● Given task:
Copy every line from the records below that holds the word "high".

● Excerpted records:
** start **

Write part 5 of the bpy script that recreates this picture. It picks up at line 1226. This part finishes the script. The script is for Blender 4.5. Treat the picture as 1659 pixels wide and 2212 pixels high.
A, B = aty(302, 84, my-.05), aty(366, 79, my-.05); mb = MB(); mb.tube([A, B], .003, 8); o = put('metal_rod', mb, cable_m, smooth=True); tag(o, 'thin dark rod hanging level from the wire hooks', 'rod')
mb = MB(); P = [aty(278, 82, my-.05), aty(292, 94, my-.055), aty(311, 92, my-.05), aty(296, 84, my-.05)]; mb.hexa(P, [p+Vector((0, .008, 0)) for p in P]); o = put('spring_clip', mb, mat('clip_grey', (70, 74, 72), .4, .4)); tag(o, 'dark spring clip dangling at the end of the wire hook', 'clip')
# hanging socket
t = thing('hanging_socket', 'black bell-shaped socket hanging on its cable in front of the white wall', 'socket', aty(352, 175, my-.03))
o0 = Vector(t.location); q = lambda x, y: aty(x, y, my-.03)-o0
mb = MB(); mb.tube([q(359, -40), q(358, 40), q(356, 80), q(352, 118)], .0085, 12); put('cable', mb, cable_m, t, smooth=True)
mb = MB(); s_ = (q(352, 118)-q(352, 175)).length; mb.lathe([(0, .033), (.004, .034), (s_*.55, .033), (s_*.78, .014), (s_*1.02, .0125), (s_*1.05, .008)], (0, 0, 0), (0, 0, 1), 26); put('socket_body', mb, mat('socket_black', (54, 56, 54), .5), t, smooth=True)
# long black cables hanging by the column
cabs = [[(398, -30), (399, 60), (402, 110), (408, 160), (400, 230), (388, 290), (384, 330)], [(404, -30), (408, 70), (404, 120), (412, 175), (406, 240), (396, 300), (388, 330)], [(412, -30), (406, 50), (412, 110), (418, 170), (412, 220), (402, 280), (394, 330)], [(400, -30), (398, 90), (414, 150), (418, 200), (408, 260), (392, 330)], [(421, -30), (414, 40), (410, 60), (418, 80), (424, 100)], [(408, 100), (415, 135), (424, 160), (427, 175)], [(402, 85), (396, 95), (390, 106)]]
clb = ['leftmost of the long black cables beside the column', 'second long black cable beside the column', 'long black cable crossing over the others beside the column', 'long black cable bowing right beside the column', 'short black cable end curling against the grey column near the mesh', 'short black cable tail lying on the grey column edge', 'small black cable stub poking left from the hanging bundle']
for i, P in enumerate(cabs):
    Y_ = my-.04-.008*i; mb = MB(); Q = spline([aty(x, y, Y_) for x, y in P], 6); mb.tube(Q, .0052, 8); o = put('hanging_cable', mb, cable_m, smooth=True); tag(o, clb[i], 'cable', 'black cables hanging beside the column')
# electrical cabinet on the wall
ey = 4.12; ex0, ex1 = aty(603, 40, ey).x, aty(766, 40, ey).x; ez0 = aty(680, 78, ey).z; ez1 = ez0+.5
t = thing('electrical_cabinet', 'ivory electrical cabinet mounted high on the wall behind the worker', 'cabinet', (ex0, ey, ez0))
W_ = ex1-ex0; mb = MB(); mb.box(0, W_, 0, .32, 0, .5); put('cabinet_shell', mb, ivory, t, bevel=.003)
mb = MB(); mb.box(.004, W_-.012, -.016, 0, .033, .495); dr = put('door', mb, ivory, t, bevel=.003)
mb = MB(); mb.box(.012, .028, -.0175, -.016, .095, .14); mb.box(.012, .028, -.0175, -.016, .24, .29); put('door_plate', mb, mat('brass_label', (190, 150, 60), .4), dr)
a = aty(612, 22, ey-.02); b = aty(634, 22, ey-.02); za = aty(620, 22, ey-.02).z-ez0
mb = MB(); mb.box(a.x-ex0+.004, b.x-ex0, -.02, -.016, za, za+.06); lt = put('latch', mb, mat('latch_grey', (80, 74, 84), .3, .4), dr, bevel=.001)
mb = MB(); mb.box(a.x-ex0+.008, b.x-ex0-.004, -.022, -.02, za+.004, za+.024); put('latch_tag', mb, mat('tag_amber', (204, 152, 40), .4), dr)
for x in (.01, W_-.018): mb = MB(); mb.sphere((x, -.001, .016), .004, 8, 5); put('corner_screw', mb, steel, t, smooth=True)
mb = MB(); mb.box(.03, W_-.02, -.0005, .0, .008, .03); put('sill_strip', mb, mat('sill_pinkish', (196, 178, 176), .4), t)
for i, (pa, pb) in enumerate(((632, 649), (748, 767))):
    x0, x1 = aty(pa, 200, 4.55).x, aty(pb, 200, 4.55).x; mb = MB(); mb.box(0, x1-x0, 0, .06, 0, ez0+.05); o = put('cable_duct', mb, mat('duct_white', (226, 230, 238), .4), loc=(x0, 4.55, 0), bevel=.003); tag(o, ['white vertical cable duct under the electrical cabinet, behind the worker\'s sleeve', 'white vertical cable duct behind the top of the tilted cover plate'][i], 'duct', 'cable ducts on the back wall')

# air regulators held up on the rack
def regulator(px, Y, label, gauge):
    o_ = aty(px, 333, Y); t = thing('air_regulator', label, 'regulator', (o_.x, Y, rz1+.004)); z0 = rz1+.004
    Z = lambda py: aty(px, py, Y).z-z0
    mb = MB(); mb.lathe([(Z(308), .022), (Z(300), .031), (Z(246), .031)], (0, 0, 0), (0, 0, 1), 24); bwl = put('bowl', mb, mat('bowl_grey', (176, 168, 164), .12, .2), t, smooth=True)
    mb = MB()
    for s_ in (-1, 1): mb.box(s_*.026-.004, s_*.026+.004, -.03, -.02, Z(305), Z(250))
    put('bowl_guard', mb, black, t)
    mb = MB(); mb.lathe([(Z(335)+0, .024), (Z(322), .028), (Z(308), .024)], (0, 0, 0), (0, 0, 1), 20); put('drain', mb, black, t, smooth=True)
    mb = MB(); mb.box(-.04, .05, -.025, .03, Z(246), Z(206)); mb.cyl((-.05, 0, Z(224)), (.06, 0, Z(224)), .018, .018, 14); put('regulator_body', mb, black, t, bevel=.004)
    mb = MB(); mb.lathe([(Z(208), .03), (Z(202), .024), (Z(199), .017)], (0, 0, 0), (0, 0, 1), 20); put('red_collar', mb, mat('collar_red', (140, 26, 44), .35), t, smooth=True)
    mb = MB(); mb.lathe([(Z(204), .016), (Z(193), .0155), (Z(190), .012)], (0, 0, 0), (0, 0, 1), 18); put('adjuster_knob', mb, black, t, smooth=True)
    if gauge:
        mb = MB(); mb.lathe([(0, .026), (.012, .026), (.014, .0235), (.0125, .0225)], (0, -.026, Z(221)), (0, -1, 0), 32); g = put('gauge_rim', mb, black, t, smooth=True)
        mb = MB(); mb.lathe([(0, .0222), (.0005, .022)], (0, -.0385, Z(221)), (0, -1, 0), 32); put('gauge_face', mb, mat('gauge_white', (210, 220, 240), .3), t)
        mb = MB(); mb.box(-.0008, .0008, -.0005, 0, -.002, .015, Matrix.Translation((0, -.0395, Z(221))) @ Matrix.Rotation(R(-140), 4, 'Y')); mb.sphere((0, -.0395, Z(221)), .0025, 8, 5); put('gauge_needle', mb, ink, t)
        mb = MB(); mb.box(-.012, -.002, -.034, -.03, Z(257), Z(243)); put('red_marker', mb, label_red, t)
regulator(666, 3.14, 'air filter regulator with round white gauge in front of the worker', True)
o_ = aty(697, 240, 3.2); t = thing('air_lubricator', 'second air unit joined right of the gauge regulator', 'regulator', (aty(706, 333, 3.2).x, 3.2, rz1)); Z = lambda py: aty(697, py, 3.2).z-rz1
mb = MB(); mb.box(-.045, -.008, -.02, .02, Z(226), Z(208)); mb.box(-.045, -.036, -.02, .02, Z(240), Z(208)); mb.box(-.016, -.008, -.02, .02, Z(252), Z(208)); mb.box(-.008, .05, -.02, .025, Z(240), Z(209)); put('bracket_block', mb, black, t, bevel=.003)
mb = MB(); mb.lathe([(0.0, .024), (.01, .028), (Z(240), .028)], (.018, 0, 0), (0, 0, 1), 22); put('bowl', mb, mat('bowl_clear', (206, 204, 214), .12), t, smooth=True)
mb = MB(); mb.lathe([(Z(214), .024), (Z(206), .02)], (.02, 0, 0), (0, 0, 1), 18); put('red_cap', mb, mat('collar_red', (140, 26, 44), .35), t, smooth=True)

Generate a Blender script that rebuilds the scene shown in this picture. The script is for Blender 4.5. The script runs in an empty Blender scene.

** end **

● Response for this exercise:
Write part 5 of the bpy script that recreates this picture. It picks up at line 1226. This part finishes the script. The script is for Blender 4.5. Treat the picture as 1659 pixels wide and 2212 pixels high.
t = thing('electrical_cabinet', 'ivory electrical cabinet mounted high on the wall behind the worker', 'cabinet', (ex0, ey, ez0))